British Columbia

Advance polls chance to lock in vote for candidates

Election day is still more than a week away but candidates and advocacy groups in B.C. are working hard now to get as many votes cast now as possible.

Flurry of emails, door-knocks and phone calls intended to also improve voter participation

Battle ground advance polls. (Chris Glover/CBC)

Election day is still more than a week away but candidates and advocacy groups in B.C. are working hard now to get as many votes as possible cast before October 19th.

"Our hypothesis is that if our supporters get out to vote the outcomes will inevitably be better regardless of who is elected," said Celine Trojand, who speaks for the Dogwood Initiative, which advocates for the environment and electoral reform.

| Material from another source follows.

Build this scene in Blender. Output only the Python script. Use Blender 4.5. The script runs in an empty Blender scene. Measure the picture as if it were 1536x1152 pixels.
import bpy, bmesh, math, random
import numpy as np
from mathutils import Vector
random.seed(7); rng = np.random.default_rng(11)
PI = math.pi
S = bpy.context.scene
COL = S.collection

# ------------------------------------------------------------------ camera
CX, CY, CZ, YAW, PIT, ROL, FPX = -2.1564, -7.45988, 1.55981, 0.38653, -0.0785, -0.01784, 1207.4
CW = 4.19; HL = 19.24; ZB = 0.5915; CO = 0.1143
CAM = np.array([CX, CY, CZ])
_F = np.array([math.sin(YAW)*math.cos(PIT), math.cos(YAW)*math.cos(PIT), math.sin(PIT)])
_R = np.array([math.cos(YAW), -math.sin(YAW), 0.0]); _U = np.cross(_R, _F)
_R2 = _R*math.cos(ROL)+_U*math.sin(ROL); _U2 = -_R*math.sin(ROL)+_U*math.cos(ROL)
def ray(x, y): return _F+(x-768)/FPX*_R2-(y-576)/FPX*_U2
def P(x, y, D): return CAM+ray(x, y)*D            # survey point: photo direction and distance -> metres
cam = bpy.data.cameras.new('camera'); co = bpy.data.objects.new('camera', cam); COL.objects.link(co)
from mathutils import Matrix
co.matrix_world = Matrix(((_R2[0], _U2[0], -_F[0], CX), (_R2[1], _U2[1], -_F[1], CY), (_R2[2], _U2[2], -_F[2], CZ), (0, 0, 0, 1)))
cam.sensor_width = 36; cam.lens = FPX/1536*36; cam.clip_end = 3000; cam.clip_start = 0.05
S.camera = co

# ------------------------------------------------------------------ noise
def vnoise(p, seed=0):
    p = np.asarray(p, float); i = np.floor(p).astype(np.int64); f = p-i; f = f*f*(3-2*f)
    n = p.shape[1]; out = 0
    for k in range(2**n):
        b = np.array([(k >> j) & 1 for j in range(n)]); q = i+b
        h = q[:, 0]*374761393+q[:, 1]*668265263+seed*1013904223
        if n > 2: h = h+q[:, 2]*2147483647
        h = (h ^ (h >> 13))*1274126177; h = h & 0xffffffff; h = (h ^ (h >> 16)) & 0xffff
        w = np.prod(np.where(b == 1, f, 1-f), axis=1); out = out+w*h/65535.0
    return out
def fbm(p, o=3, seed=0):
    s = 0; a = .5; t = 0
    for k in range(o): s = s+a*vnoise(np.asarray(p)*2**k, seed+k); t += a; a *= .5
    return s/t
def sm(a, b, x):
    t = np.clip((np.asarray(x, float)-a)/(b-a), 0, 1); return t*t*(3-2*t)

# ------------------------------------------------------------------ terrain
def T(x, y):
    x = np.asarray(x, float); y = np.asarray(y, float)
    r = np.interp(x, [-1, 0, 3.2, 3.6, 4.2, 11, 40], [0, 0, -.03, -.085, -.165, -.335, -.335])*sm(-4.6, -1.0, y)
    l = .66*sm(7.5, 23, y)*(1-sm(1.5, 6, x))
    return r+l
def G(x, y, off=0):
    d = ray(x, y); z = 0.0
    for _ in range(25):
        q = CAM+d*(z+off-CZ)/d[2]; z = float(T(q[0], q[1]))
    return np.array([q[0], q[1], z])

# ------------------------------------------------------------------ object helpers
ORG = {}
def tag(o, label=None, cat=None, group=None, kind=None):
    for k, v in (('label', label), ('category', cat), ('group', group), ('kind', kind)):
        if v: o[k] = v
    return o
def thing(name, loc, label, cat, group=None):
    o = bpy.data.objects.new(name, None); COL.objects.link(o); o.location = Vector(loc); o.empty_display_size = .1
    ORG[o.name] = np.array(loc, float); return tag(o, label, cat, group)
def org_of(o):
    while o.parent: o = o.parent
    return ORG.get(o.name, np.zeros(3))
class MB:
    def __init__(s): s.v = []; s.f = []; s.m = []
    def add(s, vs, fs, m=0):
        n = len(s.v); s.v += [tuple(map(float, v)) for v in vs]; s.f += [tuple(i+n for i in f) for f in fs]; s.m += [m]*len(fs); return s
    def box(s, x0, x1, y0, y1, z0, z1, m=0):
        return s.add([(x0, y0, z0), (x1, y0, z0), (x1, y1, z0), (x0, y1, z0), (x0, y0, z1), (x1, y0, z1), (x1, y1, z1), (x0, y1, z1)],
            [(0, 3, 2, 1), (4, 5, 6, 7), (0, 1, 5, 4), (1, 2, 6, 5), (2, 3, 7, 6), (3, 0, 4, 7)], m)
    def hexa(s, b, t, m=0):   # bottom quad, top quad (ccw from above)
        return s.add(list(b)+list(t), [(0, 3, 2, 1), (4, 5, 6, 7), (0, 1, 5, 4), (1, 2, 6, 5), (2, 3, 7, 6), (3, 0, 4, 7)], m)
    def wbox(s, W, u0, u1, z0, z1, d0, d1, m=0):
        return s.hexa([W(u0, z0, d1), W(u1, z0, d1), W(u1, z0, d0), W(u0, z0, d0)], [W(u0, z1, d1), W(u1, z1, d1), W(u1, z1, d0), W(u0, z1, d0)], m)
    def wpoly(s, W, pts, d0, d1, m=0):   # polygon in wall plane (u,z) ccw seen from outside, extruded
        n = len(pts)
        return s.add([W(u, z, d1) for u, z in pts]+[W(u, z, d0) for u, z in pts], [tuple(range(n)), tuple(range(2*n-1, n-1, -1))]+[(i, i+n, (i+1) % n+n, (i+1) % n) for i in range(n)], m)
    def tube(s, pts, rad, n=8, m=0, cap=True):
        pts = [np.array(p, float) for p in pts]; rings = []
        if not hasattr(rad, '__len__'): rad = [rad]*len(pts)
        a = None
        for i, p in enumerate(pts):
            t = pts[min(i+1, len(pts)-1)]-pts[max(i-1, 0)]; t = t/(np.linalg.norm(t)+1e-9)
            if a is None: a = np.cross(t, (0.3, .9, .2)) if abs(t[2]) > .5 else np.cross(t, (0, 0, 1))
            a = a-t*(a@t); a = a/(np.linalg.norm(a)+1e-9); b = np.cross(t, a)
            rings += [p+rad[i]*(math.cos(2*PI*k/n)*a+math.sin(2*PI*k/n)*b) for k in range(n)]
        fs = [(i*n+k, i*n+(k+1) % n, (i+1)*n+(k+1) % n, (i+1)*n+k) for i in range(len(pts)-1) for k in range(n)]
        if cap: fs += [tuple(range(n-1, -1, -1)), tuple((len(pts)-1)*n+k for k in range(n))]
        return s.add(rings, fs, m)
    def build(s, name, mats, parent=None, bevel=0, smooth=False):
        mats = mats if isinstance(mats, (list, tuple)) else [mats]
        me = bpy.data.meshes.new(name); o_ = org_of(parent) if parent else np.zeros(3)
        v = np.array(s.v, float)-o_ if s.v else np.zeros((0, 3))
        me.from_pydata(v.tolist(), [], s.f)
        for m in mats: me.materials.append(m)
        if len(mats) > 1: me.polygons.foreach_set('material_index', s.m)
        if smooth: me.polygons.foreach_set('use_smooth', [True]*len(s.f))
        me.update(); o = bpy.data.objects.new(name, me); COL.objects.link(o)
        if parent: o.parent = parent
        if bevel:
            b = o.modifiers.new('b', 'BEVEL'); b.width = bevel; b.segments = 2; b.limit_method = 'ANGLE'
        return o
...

For advance polls, it has organized what it describes as "calling parties" where up to 2,000 of its volunteers — some at its headquarters, others over tea and cookies in private homes — will try to contact Dogwood's 284,000 supporters across the province.

"Really simple, we say who we are, tell them we are glad they are supporters, ask them 'are you going to vote?'" said Trojand. "If they say yes, we help them make a plan."

In the last municipal election in Vancouver, voter turn-out was 43 per cent, up from 35 in 2011.

Trojand says among Dogwood supporters, an email reminder to vote bumped their average up to 67 per cent that election, a further phone call gave the initiative an 80 per cent turn-out.

Locks it in

"It just locks it in," said Trojand as another initiative has promised free concerts on buses that will take young voters to advance polls in their ridings.

Candidates are hoping to create some of that magic at advance polls with pushes of their own.

"Obviously we want to activate our supporters and get them to the polls so we ... think that it does improve our chances," said Andrew Radzik who is the campaign manager for Carol Baird Ellan, the NDP candidate for Burnaby North - Seymour.

Radzik says less that 40 per cent of single parents voted in 2011 and it's a demographic that often supports the NDP.

"If your kids gets sick on e-day, you don't care about going to vote in the election," he said about the importance of advance polls. "You obviously need to take care of your family so this is an opportunity to sort of open it up for people."

Getting votes in the bank now obviously helps a candidate win a riding, but also frees up supporters to volunteer on the election as they no longer have to vote.

Advance voting could make a difference for Joyce Murray, second from right. She's seeking to be re-elected in Vancouver Quadra where she won a close race in 2011. (Joyce Murray/Twitter.)

It's a sentiment shared by Don McDonald, who is the campaign manager for Liberal Joyce Murray. Murray is trying to win re-election for Vancouver Quadra.

He says advance polling used to be for people who wouldn't be around on election day or campaign workers themselves.

"Over the years that's changed. We now really work hard at identifying who's going to support us. All parties do that and we try to get them to vote in the advance polls," he said. "It let's you solidify the hard work you've already done."

Advance voting gains

In the 2011 campaign, Elections Canada says the use of advance polls was higher than for each of the three previous elections.

On the first day of 2015 advance polls in B.C., there were several complaints of long lineups in Metro Vancouver and on Vancouver Island.

Advance voting runs from noon to 8 p.m. PT October 9 to 12.